Both the logo and website officially will be unveiled at the gallery’s monthly First Wednesday reception on Sept. 5, which also will mark the opening of its September show featuring exhibits by gallery artists Leanne McClurg Cambric, Kathryn Hunter, Katherine Scherer and Michaelene Walsh.

“We normally would have opened our show on the Sunday after the day they were installed, but we’re waiting for the First Wednesday to unveil everything,” Andreasen said.

Now, there will be a change that won’t be ready on Wednesday. Baton Rouge Gallery will include the new logo on its signs, which not only will be placed on the gallery but will point visitors from the road to the gallery’s home in the pavilion.

The signs will come later, but new benches are being placed inside the facility’s two gallery spaces to make the rooms more comfortable for visitors.

“The benches will have cushions, and we’ll put two in each gallery, so visitors can sit down and look at the art,” Andreasen said. “And there will be still be plenty of room for visitors to walk around. We’re also doing some things to make our back patio more inviting. We want people to come here, and we want them to have a great experience while they’re here.”

So great that they may be inspired to purchase a copy of the gallery’s new book, The Art and Artists of Baton Rouge Gallery. The book’s pages are filled with stunning color reproductions of work by the gallery’s current roster of artist members. It, too, will be available for purchase in the gift shop.

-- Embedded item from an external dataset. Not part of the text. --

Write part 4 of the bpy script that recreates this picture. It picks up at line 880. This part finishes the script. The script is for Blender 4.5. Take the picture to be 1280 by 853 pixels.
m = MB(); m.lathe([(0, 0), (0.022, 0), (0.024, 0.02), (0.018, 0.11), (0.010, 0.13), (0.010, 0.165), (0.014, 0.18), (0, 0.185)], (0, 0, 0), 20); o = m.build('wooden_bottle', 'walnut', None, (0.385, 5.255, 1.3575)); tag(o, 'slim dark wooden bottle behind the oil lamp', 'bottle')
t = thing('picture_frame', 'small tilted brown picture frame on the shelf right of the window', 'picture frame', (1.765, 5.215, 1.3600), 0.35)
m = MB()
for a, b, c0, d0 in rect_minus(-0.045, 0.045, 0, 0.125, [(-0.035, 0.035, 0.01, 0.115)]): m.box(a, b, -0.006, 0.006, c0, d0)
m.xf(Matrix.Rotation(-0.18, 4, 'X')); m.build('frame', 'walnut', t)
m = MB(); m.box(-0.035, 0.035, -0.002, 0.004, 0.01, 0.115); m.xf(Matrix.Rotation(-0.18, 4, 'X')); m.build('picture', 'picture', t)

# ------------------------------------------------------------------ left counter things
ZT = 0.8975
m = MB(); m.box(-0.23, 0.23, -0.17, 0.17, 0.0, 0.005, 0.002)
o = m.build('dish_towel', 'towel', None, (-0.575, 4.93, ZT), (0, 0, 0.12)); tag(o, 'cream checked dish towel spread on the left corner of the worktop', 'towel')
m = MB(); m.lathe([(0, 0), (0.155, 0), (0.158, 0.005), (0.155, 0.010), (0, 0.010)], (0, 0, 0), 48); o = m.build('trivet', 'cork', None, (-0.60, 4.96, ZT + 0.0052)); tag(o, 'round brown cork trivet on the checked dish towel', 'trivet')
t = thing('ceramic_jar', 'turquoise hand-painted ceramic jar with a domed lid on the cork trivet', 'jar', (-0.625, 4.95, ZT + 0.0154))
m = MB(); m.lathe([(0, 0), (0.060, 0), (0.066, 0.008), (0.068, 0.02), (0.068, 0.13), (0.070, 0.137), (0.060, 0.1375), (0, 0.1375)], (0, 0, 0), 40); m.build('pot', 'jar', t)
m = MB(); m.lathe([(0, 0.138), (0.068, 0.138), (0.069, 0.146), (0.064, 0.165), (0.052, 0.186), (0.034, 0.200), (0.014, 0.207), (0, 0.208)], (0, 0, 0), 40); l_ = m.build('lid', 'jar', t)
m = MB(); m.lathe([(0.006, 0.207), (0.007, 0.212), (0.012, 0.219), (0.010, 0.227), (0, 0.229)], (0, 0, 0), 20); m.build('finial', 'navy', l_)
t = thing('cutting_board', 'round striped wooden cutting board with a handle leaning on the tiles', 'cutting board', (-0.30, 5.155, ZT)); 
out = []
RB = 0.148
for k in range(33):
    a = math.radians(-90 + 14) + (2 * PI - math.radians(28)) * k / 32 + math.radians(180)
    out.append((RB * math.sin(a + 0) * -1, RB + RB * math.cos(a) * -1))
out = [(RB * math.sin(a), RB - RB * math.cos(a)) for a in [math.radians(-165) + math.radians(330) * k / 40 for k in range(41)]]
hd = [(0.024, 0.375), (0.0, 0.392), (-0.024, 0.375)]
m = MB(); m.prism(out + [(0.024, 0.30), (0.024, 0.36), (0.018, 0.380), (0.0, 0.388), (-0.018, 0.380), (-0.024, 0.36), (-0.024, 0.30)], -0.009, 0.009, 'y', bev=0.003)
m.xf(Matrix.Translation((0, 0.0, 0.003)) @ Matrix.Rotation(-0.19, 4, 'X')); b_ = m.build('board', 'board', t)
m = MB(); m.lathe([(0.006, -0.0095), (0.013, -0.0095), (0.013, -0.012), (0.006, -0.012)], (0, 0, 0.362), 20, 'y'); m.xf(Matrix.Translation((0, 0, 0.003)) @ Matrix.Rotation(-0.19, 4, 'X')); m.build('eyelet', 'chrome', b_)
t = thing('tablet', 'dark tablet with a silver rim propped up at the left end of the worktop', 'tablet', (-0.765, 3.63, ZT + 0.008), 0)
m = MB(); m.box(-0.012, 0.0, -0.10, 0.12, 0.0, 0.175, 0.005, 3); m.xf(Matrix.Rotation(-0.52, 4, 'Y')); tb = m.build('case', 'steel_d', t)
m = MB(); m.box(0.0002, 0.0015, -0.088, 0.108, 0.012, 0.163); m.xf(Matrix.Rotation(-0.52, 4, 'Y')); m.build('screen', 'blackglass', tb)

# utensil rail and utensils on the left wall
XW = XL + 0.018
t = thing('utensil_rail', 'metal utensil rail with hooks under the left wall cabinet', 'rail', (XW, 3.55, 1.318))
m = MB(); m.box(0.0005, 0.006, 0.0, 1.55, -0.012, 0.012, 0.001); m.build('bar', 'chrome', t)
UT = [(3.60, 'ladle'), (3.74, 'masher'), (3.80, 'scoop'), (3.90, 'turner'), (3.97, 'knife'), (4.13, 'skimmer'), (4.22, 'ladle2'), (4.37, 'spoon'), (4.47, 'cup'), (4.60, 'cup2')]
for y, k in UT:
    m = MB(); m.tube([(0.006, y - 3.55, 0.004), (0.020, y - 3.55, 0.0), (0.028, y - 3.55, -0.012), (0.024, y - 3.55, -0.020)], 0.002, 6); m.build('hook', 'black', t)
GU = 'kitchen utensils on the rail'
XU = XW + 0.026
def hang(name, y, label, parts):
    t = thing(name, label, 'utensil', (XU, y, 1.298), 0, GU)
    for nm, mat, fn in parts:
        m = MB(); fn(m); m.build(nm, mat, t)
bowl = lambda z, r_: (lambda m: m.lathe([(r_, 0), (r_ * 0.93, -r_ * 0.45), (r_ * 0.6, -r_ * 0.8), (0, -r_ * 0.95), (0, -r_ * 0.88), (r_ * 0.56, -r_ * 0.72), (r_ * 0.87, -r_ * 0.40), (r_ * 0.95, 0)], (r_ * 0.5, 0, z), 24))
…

And some of these artworks soon will be seen throughout Baton Rouge as the gallery partners with Lamar Advertising in the “Tell Someone” project. Artist members’ work will be displayed on digital billboards inviting viewers to interact with the gallery through Twitter, emails and Facebook.

Different artworks will be featured on different billboards throughout the city. The project will run between four and six weeks. A start date has yet to be set.

“We hope this project will get people locally engaged with one another,” Andreasen said. “It might strike up conversations that normally wouldn’t have happened.”

And it all starts with the unveiling of a new logo filled with possibilities.